#### [SHORT TASK]
Scan the data for "Blender" and copy the lines it appears in.

#### [EXTRACTED MATERIAL]

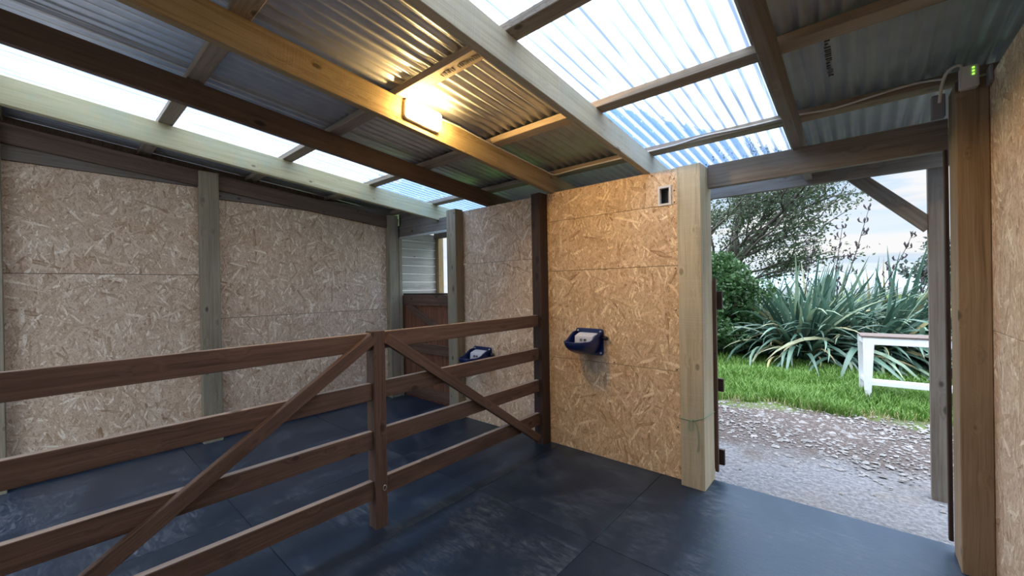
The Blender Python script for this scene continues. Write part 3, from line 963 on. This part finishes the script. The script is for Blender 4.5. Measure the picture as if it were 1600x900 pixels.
# screw heads in the strand board
sv, sf = [], []
for (x, z) in [(-2.2, 2.36), (-1.72, 2.36), (-1.25, 2.365), (-1.08, 2.31), (-1.08, 2.22), (-1.08, 2.13), (-2.25, 1.66), (-1.08, 1.62), (-1.08, 1.3), (-1.08, 0.84), (-1.08, 0.4), (-2.25, 1.2), (-2.25, 0.8), (-1.55, 1.66), (-1.6, 0.84)]:
    b = len(sv)
    for q in range(6):
        sv.append((x + 0.006 * math.cos(q * math.pi / 3), 3.1685, z + 0.006 * math.sin(q * math.pi / 3)))
    for q in range(6):
        sv.append((x + 0.006 * math.cos(q * math.pi / 3), 3.1705, z + 0.006 * math.sin(q * math.pi / 3)))
    sf.append(tuple(b + q for q in range(5, -1, -1)))
    for q in range(6):
        sf.append((b + q, b + (q + 1) % 6, b + 6 + (q + 1) % 6, b + 6 + q))
sr = link('screw_heads', mesh_from(sv, sf), 'nail', wf)
sr['kind'] = 'stuff'

# ================================================================== OUTSIDE
# ---- white table
tb = empty('garden_table', (0.015, 6.88, -0.035), 'white painted table with a weathered brown top on the grass', 'table')
tb.rotation_euler = (0, 0, math.radians(5))
TL, TW, TH = 1.55, 0.36, 0.832
def tbar(name, p0, p1, wx, wy, mat, ref=(0, 0, 1)):
    p0, p1 = Vector(p0), Vector(p1)
    zax = (p1 - p0); L = zax.length; zax.normalize()
    y = Vector(ref); y = (y - zax * y.dot(zax)).normalized(); x = y.cross(zax)
    ob = link(name, prism_mesh(wx, wy, L, 0.003), mat, tb)
    mw = Matrix((x, y, zax)).transposed().to_4x4(); mw.translation = p0
    ob.matrix_basis = mw
def taper_leg(px, py, sgn):
    v = []
    for z, wd in ((0.0, 0.06), (TH - 0.02, 0.115)):
        x0 = px if sgn > 0 else px - wd
        x0 -= 0.012 if (sgn > 0 and z > 0.1) else 0
        v += [(x0, py - 0.02, z), (x0 + wd, py - 0.02, z), (x0 + wd, py + 0.02, z), (x0, py + 0.02, z)]
    return mesh_from(v, [(3, 2, 1, 0), (4, 5, 6, 7), (0, 1, 5, 4), (1, 2, 6, 5), (2, 3, 7, 6), (3, 0, 4, 7)])
for (px, py, sg) in ((0, 0, 1), (TL, 0, -1), (-0.02, TW, 1), (TL + 0.02, TW, -1)):
    link('leg', taper_leg(px, py, sg), 'white_paint', tb)
tbar('apron', (0.0, 0, TH - 0.065), (TL, 0, TH - 0.065), 0.036, 0.09, 'white_paint')
tbar('apron', (0.0, TW, TH - 0.065), (TL, TW, TH - 0.065), 0.036, 0.09, 'white_paint')
tbar('apron', (0.02, 0, TH - 0.065), (0.0, TW, TH - 0.065), 0.03, 0.09, 'white_paint')
tbar('apron', (TL, 0, TH - 0.065), (TL, TW, TH - 0.065), 0.03, 0.09, 'white_paint')
for (a, b) in (((0.03, 0.0, 0.23), (TL - 0.03, 0.0, 0.23)), ((0.02, 0.04, 0.25), (TL - 0.02, TW * 0.1, 0.25)), ((0.03, 0, 0.235), (0.01, TW, 0.235)), ((TL - 0.03, 0, 0.235), (TL - 0.01, TW, 0.235))):
    tbar('stretcher', a, b, 0.03, 0.055, 'white_paint')
v, f = box_verts(-0.03, TL + 0.03, -0.028, TW + 0.028, TH - 0.018, TH)
link('table_top', mesh_from(v, f), 'brown_top', tb)

# ---- flax plants
def flax_leaf_mesh(L, W, lean, droop, kink=0.0):
    n = 9
    v, f = [], []
    ang = math.radians(90 - lean)
    x = z = 0.0
    for i in range(n + 1):
        t = i / n
        wd = W * (0.55 + 1.1 * t if t < 0.4 else 1.0) * (1 - max(0, (t - 0.55) / 0.45) ** 1.6) * 0.5 + 0.001
        v += [(x, -wd, z + wd * 0.45), (x, 0, z), (x, wd, z + wd * 0.45)]
        a = ang - math.radians(droop) * t ** 1.6 - (math.radians(kink) if t > 0.55 else 0)
        x += math.cos(a) * L / n
        z += math.sin(a) * L / n
    for i in range(n):
        for q in (0, 1):
            a = i * 3 + q
            f.append((a, a + 1, a + 4, a + 3))
    return mesh_from(v, f, smooth=True)


LEAF = {}
for kind, spec in (('upright', [(5, 20), (10, 35), (16, 45), (22, 55)]), ('arching', [(24, 95), (30, 110), (36, 100), (42, 85)]), ('skirt', [(48, 105), (58, 90), (66, 80), (54, 120)])):
    LEAF[kind] = []
    for q in range(8):
        lean, droop = spec[q % 4]
        me = flax_leaf_mesh(random.uniform(1.55, 2.15), random.uniform(0.058, 0.085), lean + random.uniform(-4, 4), droop + random.uniform(-12, 12), random.choice((0, 0, 30)) if kind == 'arching' else 0)
        me.materials.append(MT['flax'])
        LEAF[kind].append(me)


def leaf_pose(sc, wind, spread, low=0.75, upr=0.0):
    u = random.random()
    kind = 'upright' if u < 0.30 * (1 - wind) + 0.06 + upr else ('arching' if u < 0.68 else 'skirt')
    az = random.uniform(0, 2 * math.pi)
    if random.random() < wind:
        az = random.gauss(-0.25, 0.6)
    r = random.uniform(0, spread)
    s = sc * random.uniform(low, 1.1)
    tilt = 0.30 * wind if random.random() < wind else 0.0
    M = Matrix.Translation((r * math.cos(az), r * math.sin(az), 0)) @ Matrix.Rotation(tilt, 4, 'Y') @ Matrix.Rotation(az, 4, 'Z') @ Matrix.Rotation(random.gauss(0, 0.34), 4, 'X') @ Matrix.Scale(s, 4)
    return random.choice(LEAF[kind]), M


def flax(x, y, n, sc, label, wind=0.0, n_stuff=120, spread=0.25, upr=0.0):
    root = empty('flax_plant', (x, y, -0.05), label, 'flax', None)
    for i in range(n):
        me, M = leaf_pose(sc, wind, spread, 0.75, upr)
        ob = link('leaf', me, None, root)
        ob.matrix_basis = M
    V, F = [], []
    off = 0
    for i in range(n_stuff):                    # the many inner leaves, joined
        me, M = leaf_pose(sc, wind, spread * 1.3, 0.5, upr)
        co = np.empty(len(me.vertices) * 3)
        me.vertices.foreach_get('co', co)
        A = np.array(M)
        V.append(co.reshape(-1, 3) @ A[:3, :3].T + A[:3, 3])
        F += [tuple(a + off for a in p.vertices) for p in me.polygons]
        off += len(V[-1])
    ob = link('inner_leaves', mesh_from(np.concatenate(V), F, smooth=True), 'flax', root)
    ob['kind'] = 'stuff'
    return root


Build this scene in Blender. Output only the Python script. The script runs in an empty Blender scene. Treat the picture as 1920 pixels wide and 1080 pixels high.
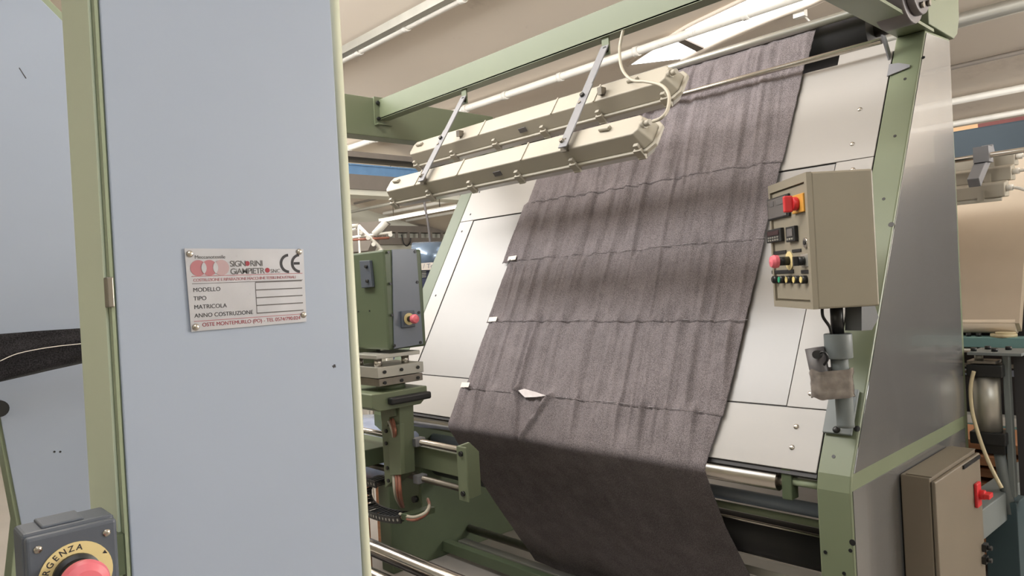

#### [FINISHED EXERCISE]
The Blender Python script for this scene continues. Write part 3, from line 963 on. This part finishes the script. The script is for Blender 4.5. Measure the picture as if it were 1600x900 pixels.
Build this scene in Blender. Output only the Python script. The script runs in an empty Blender scene. Treat the picture as 1920 pixels wide and 1080 pixels high.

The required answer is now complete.